I went camping and activating Pine Grove Furnace, US-1398, and Michaux Forest, US-5471. I stretched the EFHW over the parking lot, because I thought it wouldn’t be busy. I got 21 FT8 contacts and 2 CW contacts to other parks.
Backyard Alternate Antenna
I cleaned up the backyard a bit, and ran a new 12.5m (41ft) random wire up the hill behind the house.
My first tests the next day on 30m at 1W got me some contacts. By 4:40pm EDT, the bands were all in “poor” condition, so it got tough to test.
The next morning, I watched the 40m band close. It was ablaze at 8am, but getting pretty quiet by 10:30am EDT.
I compared the old antenna out the front with the new antenna out the back using FT8 and PSKReporter.
The back antenna saw fewer decodes on 15m on average. It mostly lacked any stations from Europe. Looking at the antenna’s physical attributes, it starts on first floor (lower than the old antenna) in backyard, but it slopes up more vertically. The middle of the antenna, on average, is blocked by the hill to the East.

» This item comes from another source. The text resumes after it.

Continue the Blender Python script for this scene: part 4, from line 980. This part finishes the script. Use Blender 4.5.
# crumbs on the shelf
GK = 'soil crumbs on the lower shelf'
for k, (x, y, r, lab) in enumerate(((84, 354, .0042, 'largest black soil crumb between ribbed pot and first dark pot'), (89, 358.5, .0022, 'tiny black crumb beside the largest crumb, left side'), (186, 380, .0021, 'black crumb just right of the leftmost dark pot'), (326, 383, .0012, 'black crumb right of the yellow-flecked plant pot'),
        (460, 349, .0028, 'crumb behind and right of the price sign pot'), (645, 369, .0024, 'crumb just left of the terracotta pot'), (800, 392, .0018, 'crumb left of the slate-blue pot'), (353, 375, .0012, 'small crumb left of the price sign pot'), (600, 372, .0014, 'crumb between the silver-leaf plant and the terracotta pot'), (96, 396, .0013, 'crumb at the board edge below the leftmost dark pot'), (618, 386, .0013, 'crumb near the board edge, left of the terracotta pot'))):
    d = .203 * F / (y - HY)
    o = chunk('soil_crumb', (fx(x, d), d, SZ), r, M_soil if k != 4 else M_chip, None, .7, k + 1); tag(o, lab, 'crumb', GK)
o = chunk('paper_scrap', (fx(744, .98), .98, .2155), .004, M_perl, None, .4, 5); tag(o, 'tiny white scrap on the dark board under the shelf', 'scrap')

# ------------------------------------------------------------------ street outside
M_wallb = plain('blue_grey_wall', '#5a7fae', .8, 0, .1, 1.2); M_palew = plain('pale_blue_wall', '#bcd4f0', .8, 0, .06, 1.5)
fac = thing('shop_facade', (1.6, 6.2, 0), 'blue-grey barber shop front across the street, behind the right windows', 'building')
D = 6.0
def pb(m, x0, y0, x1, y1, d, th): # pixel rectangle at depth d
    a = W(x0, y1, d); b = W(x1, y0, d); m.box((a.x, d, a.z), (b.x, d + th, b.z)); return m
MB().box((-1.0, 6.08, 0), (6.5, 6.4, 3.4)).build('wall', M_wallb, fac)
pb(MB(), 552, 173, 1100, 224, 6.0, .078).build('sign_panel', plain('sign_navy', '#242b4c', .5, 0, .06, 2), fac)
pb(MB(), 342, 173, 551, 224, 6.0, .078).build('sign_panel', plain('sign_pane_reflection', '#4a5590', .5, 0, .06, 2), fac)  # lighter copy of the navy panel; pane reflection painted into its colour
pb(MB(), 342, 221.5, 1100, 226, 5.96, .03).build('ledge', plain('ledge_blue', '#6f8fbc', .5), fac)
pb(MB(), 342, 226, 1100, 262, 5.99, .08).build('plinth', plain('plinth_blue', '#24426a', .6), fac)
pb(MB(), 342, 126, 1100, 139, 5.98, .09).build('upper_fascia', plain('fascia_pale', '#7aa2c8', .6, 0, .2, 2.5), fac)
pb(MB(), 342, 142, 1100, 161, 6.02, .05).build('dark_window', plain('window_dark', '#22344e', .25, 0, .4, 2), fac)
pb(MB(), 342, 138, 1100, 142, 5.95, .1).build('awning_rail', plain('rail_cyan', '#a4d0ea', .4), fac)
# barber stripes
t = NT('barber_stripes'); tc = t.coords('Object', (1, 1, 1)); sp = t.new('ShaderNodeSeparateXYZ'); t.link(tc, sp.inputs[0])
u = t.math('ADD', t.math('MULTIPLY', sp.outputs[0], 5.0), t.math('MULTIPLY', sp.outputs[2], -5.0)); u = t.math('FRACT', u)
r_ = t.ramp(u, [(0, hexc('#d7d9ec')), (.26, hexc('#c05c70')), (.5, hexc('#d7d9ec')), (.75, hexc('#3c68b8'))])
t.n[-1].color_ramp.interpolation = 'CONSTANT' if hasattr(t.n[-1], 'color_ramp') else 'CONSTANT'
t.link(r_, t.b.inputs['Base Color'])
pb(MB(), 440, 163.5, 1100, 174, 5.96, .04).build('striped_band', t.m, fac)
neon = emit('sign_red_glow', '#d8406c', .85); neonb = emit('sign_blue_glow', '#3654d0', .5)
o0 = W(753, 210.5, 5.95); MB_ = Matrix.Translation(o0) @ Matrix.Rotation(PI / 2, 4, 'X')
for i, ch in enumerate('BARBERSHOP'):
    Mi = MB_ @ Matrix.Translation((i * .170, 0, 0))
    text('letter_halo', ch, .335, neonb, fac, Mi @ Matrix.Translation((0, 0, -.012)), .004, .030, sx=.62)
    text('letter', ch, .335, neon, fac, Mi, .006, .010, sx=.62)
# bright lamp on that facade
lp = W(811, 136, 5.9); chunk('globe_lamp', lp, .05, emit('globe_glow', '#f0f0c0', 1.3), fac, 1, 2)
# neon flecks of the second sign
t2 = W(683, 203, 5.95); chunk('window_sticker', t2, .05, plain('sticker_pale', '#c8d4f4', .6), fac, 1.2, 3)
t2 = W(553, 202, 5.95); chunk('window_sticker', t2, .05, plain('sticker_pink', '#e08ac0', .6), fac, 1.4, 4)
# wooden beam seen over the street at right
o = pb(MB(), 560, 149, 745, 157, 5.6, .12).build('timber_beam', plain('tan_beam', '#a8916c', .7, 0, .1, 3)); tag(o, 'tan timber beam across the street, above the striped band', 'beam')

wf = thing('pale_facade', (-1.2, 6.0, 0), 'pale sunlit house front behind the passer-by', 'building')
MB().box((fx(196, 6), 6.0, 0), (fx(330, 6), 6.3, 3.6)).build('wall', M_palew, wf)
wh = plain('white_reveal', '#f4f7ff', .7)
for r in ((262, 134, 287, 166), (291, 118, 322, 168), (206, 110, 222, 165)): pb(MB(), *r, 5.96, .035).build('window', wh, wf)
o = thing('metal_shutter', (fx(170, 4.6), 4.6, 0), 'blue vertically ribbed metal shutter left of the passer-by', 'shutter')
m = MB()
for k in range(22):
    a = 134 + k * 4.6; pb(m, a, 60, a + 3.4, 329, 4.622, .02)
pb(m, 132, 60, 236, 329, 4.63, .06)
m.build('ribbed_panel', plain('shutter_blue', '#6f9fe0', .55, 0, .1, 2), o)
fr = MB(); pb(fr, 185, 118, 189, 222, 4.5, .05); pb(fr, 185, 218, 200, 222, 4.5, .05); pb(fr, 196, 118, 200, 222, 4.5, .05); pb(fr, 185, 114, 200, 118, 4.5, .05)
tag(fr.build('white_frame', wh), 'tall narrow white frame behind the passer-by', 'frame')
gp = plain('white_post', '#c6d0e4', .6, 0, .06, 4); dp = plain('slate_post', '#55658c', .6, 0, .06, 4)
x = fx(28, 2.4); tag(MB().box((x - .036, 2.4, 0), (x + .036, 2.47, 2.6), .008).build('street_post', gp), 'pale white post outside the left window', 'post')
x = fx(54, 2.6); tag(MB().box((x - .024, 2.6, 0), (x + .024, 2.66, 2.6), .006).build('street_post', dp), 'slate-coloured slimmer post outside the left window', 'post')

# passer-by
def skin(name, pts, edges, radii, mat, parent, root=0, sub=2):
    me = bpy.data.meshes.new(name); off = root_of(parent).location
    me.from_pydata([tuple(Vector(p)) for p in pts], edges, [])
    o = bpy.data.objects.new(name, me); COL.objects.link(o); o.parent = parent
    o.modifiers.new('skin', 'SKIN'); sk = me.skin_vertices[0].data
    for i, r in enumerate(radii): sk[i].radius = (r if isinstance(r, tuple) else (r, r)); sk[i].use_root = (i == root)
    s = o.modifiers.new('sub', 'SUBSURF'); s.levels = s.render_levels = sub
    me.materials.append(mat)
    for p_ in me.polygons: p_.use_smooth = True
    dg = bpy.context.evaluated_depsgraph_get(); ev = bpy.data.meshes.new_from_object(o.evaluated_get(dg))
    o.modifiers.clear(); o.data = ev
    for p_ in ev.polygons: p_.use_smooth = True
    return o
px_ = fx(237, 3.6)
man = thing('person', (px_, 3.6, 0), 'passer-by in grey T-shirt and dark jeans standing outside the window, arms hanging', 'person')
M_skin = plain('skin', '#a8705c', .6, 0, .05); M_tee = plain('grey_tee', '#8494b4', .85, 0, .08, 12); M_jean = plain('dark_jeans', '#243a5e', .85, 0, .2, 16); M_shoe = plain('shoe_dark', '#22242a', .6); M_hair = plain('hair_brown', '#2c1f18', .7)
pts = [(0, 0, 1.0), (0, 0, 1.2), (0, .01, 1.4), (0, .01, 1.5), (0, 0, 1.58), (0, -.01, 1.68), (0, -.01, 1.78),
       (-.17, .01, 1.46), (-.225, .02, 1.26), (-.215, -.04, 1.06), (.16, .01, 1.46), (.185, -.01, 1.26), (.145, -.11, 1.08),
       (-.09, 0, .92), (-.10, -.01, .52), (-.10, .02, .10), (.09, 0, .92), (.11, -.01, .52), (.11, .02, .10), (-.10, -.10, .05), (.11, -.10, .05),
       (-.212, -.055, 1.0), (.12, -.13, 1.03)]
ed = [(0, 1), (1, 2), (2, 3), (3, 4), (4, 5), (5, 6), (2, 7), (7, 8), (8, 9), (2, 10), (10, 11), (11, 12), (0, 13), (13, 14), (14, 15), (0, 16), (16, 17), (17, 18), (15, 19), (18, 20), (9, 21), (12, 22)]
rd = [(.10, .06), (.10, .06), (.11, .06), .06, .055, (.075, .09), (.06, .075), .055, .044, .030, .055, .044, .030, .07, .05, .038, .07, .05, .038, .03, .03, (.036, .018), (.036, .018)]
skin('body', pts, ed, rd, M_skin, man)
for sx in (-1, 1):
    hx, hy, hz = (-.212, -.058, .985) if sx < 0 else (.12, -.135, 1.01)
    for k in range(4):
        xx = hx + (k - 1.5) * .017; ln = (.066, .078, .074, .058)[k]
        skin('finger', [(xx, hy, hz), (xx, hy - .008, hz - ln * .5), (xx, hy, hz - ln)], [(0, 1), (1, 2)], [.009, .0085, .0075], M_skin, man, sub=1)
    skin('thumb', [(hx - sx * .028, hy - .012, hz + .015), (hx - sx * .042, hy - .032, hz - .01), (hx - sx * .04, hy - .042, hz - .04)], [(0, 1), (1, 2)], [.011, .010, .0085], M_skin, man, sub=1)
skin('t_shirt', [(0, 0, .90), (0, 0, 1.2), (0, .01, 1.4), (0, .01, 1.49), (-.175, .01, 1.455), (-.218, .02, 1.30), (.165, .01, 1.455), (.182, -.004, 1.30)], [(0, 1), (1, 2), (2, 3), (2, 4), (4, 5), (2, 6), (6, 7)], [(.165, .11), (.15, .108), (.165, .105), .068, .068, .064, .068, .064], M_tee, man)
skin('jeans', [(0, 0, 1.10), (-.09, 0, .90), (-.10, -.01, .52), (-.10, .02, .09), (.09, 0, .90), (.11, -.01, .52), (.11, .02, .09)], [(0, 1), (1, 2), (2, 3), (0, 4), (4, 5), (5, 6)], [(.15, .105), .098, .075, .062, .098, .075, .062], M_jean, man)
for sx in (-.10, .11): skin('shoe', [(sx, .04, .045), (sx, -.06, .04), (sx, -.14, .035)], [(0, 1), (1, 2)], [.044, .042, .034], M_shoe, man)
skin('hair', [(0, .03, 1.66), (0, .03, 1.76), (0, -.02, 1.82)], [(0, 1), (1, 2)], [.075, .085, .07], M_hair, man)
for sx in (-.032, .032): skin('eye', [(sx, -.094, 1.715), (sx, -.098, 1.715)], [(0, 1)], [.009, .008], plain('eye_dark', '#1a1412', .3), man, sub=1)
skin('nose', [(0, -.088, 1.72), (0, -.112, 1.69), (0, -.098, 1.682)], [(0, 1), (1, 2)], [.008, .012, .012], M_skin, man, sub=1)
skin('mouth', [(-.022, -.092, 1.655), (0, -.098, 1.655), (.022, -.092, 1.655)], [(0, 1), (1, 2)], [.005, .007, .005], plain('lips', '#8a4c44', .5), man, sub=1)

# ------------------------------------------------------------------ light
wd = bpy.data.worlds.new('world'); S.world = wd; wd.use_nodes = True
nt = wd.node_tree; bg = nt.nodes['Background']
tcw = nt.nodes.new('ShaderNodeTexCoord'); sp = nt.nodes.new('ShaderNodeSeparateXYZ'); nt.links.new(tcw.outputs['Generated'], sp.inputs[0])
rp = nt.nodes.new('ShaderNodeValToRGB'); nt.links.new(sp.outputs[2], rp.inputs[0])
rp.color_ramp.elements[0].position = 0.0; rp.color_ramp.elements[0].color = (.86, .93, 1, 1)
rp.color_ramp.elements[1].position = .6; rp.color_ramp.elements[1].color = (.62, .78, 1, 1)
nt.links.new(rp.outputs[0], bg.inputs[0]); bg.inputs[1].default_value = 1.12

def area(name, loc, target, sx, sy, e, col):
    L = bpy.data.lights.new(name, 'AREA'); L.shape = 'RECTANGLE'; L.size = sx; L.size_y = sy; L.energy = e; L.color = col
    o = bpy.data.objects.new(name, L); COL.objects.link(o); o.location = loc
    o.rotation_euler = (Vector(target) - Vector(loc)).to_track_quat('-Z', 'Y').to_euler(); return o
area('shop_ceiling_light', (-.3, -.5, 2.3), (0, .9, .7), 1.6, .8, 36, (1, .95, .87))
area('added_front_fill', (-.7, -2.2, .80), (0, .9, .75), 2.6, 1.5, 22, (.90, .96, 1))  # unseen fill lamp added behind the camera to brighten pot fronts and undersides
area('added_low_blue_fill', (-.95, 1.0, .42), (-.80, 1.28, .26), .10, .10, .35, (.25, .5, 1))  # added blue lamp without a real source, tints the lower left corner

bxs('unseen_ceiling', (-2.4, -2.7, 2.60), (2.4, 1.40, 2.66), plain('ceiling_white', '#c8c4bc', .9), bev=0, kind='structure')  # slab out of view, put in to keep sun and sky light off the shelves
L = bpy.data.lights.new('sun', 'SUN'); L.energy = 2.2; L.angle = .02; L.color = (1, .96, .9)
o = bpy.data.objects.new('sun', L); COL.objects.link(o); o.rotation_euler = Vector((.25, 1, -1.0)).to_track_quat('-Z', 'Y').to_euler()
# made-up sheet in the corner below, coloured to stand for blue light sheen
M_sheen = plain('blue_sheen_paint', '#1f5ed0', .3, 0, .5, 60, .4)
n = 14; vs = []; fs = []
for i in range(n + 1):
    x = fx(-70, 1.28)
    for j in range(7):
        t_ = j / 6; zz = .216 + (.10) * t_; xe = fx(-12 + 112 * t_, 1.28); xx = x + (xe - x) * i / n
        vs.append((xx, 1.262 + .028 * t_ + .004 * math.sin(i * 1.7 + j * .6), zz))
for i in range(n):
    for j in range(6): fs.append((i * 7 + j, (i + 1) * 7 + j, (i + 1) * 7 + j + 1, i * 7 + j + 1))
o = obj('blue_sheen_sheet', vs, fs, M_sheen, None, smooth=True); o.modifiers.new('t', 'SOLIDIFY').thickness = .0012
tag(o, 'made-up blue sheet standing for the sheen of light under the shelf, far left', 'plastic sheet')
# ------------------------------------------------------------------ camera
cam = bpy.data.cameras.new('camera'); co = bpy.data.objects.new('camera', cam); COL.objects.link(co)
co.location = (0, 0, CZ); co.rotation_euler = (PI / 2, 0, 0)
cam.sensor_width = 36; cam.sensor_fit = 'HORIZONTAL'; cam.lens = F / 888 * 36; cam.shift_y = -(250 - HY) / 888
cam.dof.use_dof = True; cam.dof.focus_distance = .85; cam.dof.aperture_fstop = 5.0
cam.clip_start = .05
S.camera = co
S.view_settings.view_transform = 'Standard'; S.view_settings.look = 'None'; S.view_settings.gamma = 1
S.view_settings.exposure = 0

The old antenna out the front saw more decodes overall, including Europe. It starts at second floor window and only slightly angles up. The whole antenna is higher and clears the hill, even though Europe may still be mostly all the end of the antenna. It performs better.
I had fun physically launching the new antenna, but I’ll need to do some more work to get more of it higher in the air to be useful.
FT8 DX
The 40m band was hot at 5:30am EDT. I got:
- Trinidad and Tobago
- Dominican Republic
- mostly eastern US otherwise
Switched up to 15m to get Finland, and I grabbed 1 local contact on 6m. I’ve accumulated 1800 contacts on QRZ, 1489 are confirmed, across 79 countries.
Busy 40m
I used the fully-extended, large dipole kit and the RTL-SDR to successfully receive lots of 40m signals. It may have been especially busy, since it was Labor Day in the US and Canada. I found FT8 (40m and elsewhere) signals from St Lucia, Slovinia, South America, Cuba, and a little FT4 (40m).
I also found some BPSK31, RTTY/45, and still unidentified digital signals.